Mistake 4: Too Many Funds in the Portfolio
Investing in 10-15 mutual funds does not mean better diversification. Beyond 4-5 well-chosen funds, the overlap in holdings becomes significant, and you end up with a pseudo-index fund at a much higher combined expense ratio. A lean portfolio of 3-5 funds across distinct categories provides optimal diversification without complexity.
| Mistake | Impact Over 20 Years (Rs 10K SIP) | How to Fix |
|---|---|---|
| Stopping SIP in crashes | Rs 8-12 Lakh lower corpus | Set auto-debit and do not touch it |
| No step-up | Rs 50-80 Lakh less than possible | Enable 10% annual step-up |
| Wrong asset allocation | Higher volatility, panic selling | Maintain 70-30 equity-debt split |
| Too many funds | Higher costs, no extra diversification | Limit to 3-5 distinct funds |
| Chasing past returns | Buying high, getting average results | Focus on consistency, not rankings |
Mistake 5: Chasing Past Performance
Selecting a fund solely because it was last year's top performer is a recipe for disappointment. Markets are cyclical, and last year's winner often becomes this year's underperformer. Look at rolling returns over 5 and 10-year periods, consistency of beating the benchmark, and downside protection during corrections rather than short-term absolute returns.
Mistake 6: No Clear Investment Goal
Starting a SIP without a specific goal leads to undisciplined behaviour.
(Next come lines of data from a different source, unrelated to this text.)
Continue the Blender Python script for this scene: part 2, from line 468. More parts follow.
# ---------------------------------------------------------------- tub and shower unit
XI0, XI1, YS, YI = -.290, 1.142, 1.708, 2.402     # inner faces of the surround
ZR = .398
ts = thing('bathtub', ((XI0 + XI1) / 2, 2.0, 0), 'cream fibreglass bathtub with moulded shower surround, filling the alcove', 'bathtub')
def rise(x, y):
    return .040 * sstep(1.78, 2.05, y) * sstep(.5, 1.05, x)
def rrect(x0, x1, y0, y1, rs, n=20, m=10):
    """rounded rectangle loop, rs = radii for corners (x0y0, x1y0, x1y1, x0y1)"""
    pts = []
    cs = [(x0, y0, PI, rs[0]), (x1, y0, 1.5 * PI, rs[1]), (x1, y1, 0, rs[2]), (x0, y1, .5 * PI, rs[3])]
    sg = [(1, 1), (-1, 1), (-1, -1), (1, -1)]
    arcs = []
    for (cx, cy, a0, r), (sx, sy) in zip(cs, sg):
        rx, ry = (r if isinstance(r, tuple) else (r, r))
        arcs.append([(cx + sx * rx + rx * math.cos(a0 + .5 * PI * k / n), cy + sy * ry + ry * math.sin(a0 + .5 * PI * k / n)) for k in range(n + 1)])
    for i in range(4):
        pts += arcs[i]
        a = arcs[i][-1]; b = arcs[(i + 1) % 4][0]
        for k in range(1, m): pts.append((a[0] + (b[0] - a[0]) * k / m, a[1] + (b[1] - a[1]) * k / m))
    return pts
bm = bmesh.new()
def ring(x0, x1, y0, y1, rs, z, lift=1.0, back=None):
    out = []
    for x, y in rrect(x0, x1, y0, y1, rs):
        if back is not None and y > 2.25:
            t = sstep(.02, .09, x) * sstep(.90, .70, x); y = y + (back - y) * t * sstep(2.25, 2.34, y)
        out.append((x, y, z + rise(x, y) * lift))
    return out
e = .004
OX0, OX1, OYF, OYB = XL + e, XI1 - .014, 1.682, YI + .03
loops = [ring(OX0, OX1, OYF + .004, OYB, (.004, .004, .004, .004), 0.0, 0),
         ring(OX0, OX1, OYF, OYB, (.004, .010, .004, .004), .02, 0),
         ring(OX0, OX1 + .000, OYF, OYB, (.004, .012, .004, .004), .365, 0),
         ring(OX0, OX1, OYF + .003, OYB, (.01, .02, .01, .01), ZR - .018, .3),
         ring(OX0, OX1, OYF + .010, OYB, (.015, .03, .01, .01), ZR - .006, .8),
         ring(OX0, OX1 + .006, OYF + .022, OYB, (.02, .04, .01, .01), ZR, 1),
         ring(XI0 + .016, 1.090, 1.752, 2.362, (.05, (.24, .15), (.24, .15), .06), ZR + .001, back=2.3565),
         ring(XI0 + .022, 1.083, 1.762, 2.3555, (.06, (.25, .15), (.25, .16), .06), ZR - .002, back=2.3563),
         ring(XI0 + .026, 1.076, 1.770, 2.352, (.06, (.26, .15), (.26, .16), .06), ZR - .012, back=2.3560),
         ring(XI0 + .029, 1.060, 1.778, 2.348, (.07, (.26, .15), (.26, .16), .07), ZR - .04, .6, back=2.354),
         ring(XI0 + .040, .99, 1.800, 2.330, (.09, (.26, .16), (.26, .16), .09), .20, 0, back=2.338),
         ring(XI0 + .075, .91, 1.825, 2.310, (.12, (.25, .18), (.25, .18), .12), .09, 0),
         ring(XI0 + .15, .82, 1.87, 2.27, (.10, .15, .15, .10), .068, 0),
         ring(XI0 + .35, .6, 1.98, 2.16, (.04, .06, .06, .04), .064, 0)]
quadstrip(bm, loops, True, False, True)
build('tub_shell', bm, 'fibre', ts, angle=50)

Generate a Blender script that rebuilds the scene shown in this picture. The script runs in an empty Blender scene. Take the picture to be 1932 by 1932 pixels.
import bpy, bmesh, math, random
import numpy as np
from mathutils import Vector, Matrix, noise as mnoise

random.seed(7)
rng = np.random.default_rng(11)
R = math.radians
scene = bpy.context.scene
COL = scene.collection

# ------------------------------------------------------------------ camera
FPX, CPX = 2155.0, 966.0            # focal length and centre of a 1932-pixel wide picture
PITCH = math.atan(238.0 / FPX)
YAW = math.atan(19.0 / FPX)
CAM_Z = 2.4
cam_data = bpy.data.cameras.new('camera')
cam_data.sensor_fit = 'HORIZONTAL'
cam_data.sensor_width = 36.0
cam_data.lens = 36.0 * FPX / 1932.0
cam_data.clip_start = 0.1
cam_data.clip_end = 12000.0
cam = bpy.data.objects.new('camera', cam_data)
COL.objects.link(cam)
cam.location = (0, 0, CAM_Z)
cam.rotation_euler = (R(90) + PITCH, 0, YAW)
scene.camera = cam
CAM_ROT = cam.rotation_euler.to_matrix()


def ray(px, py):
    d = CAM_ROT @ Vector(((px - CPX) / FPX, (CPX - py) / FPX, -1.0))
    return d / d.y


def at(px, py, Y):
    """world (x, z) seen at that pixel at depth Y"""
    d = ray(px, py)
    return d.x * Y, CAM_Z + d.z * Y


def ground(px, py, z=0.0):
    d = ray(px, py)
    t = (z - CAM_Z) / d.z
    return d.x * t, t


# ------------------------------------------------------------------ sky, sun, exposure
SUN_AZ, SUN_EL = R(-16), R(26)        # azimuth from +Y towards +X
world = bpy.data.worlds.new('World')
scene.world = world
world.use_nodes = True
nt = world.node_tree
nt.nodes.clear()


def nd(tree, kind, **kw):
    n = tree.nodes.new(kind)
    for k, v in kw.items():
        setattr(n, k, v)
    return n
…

When you have a defined goal like retirement in 20 years or child's college in 15 years, you are less likely to redeem during temporary market setbacks. A goal gives your SIP purpose and makes staying invested through volatility psychologically easier.
Mistakes 7 to 10: More Silent Killers
- Mistake 7: Wrong fund category for your goal. Using a small-cap fund for a 3-year goal or a debt fund for a 20-year goal is a mismatch that either takes too much risk or delivers too little return.
- Mistake 8: Ignoring expense ratio. A 1 percent higher expense ratio on a Rs 10,000 SIP over 20 years costs approximately Rs 5-7 lakh in lost returns. Always choose direct plans.
- Mistake 9: Redeeming too early. Compounding works exponentially in the later years. Withdrawing at year 10 of a 20-year SIP means missing the period when most wealth is actually generated.
- Mistake 10: Not reviewing annually. While you should not check daily, an annual review ensures your funds are still performing well, your asset allocation is on target, and your SIP amount is adequate for your goals.
The ideal SIP investor reviews their portfolio once a year, increases the SIP amount annually, rebalances asset allocation if it has drifted more than 5 percent, and does absolutely nothing the rest of the year.
The greatest enemy of a good SIP plan is not a bad market. It is a good investor making bad behavioural decisions. Automate everything, review annually, and let compounding do the heavy lifting.